The stable and fair division of profits/costs is a central concern in economics. The core, which ensures stability, has long been the gold standard for profit/cost sharing in cooperative games. Shapley and Shubik([SS71])'s classic work on the assignment game revealed that core imputations can be disproportionately favoring certain agents. Recent work ([Vaz24]) gave leximin and leximax core imputations for this game, achieving better fairness properties. We explore these fairness notions for the cores of three cooperative games: the max-flow game, the minimum spanning tree (MST) game, and the bipartite $b$-matching game. For all three games we give examples to show that an arbitrary core imputation can be excessively unfair to certain agents. Leximin and leximax core imputations are natural extensions of the widely used max-min and min-max fairness notions. We show that finding such imputations in the core is NP-hard for the max-flow and MST games, and likely so for $b$-matching as well. To address this, we introduce the concept of Dual-Consistent Core (DCC) imputations, which are characterized by solutions to the dual linear programs. We give polynomial time algorithms for computing leximin and leximax DCC imputations for all three games. These games have numerous applications and these imputations will provide a more fair way of distributing profit among agents for them.

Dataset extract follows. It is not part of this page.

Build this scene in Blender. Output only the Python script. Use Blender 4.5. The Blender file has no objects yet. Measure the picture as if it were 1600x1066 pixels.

翻译：利润/成本的稳定公平分配是经济学中的核心议题。确保稳定性的核心（core）长期以来一直是合作博弈中利润/成本分摊的黄金标准。Shapley和Shubik（[SS71]）关于指派博弈的经典研究揭示了核心分配可能不成比例地偏袒某些参与者。近期工作（[Vaz24]）为该博弈提出了词典序最小（leximin）与词典序最大（leximax）核心分配，实现了更优的公平性。本文探讨了三种合作博弈的核心的上述公平性概念：最大流博弈、最小生成树（MST）博弈以及二分图$b$-匹配博弈。针对所有三种博弈，我们给出实例表明任意核心分配可能对某些参与者极度不公。词典序最小与词典序最大核心分配是广泛使用的最大-最小与最小-最大公平概念的自然扩展。我们证明，对于最大流和MST博弈，在核心中寻找此类分配是NP难的，对于$b$-匹配博弈很可能也是如此。为解决此问题，我们引入了对偶一致核心（Dual-Consistent Core, DCC）分配的概念，其特征由对偶线性规划的解刻画。我们给出了为所有三种博弈计算词典序最小与词典序最大DCC分配的多项式时间算法。这些博弈具有广泛的应用，而此类分配将为这些应用中的参与者提供更公平的利润分配方式。